Only the lines from the start of the data to the line containing "return v / (np.linalg.norm(v, axis=-1, keepdims=True)", both included, should be output, exactly and without pictures.
* * * *
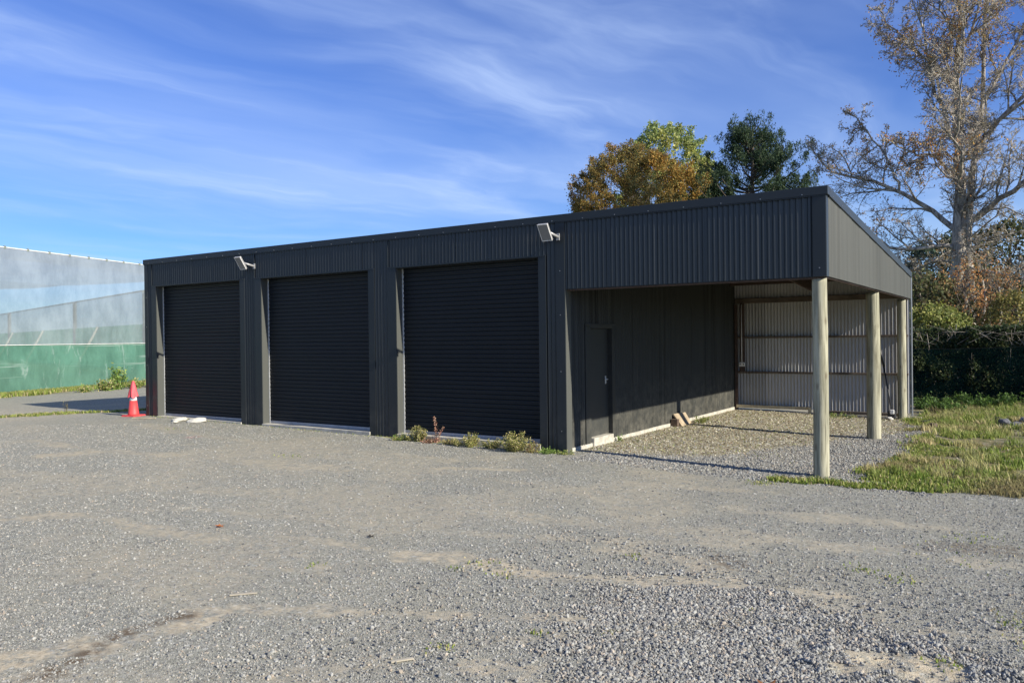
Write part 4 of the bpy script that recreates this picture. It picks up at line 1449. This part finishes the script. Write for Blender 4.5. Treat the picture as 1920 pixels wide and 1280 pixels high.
def roofstrip(d0, d1, z0, z1):
    """strip of roof netting between two lines parallel to the front wall."""
    def fn(U, V):
        dd = d0 + (d1 - d0) * V
        # from near end (s=S0) to where the far wall cuts it
        A = NO[None, None, :] - dd[..., None] * NN
        s_end = 13.7 + (dd * .20)
        s = S0 + (s_end - S0) * U
        P = A + s[..., None] * ND
        z = HT - .06 * np.sin(np.pi * V) + (z1 - z0) * V + z0
        return np.stack([P[..., 0], P[..., 1], z], -1)
    return fn


edges = [0, 3.0, 12.5, 17.5, 20.5, 27, 33, 45, 70]
for k in range(len(edges) - 1):
    net_sheet('roof_netting', roofstrip(edges[k], edges[k + 1] + .02, 0, 0), 16, 8, M['net_roof_dense'] if k % 2 == 0 else M['net_roof'])


# ------------------------------------------------------------------ trees
def unit(v):
    return v / (np.linalg.norm(v, axis=-1, keepdims=True) + 1e-9)


def sprout(P, R, prm, rng, ns, tip):
    """Side shoots on a whole level of branches at once. P (N,k,3), R (N,k)."""
    cnt, ratio, ang, lift, wander, lo = prm
    N, k, _ = P.shape
    seg = np.linalg.norm(np.diff(P, axis=1), axis=2)
    Lt = seg.sum(1)
    M_ = max(1, int(round(cnt)))
    slot = np.arange(M_)[None, :]
    t = lo + (1 - lo) * (slot + rng.uniform(.1, .9, (N, M_))) / M_
    keep = rng.random((N, M_)) < cnt / M_ * .97
    q = t * (k - 1)
    i = np.clip(q.astype(int), 0, k - 2)
    f = (q - i)[..., None]
    row = np.arange(N)[:, None]
    p = P[row, i] * (1 - f) + P[row, i + 1] * f
    r = R[row, i] * (1 - f[..., 0]) + R[row, i + 1] * f[..., 0]
    d = unit(P[row, i + 1] - P[row, i])
    L1 = Lt[:, None] * np.ones_like(t)
    p, r, d, t, L1 = p[keep], r[keep], d[keep], t[keep], L1[keep]
    n = len(p)
    ax = unit(np.cross(d, rng.normal(size=(n, 3))))
    a = np.radians(ang * rng.uniform(.6, 1.35, n))[:, None]
    nd = d * np.cos(a) + np.cross(ax, d) * np.sin(a)
    nd[:, 2] += lift
    nd = unit(nd)
    ln = L1 * ratio * (1.15 - .75 * t) * rng.uniform(.6, 1.3, n)
    pts = [p]
    for _ in range(ns):
        nd = nd + rng.normal(0, wander, (n, 3))
        nd[:, 2] += lift * .25
        nd = unit(nd)
        pts.append(pts[-1] + nd * (ln / ns)[:, None])
    r0 = np.minimum(r * .62, ln * .017 + .004)
    w = np.linspace(0, 1, ns + 1)[None, :]
    return np.stack(pts, 1), r0[:, None] * (1 - w) + tip * w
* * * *
Solution:
Write part 4 of the bpy script that recreates this picture. It picks up at line 1449. This part finishes the script. Write for Blender 4.5. Treat the picture as 1920 pixels wide and 1280 pixels high.
def roofstrip(d0, d1, z0, z1):
    """strip of roof netting between two lines parallel to the front wall."""
    def fn(U, V):
        dd = d0 + (d1 - d0) * V
        # from near end (s=S0) to where the far wall cuts it
        A = NO[None, None, :] - dd[..., None] * NN
        s_end = 13.7 + (dd * .20)
        s = S0 + (s_end - S0) * U
        P = A + s[..., None] * ND
        z = HT - .06 * np.sin(np.pi * V) + (z1 - z0) * V + z0
        return np.stack([P[..., 0], P[..., 1], z], -1)
    return fn


edges = [0, 3.0, 12.5, 17.5, 20.5, 27, 33, 45, 70]
for k in range(len(edges) - 1):
    net_sheet('roof_netting', roofstrip(edges[k], edges[k + 1] + .02, 0, 0), 16, 8, M['net_roof_dense'] if k % 2 == 0 else M['net_roof'])


# ------------------------------------------------------------------ trees
def unit(v):
    return v / (np.linalg.norm(v, axis=-1, keepdims=True) + 1e-9)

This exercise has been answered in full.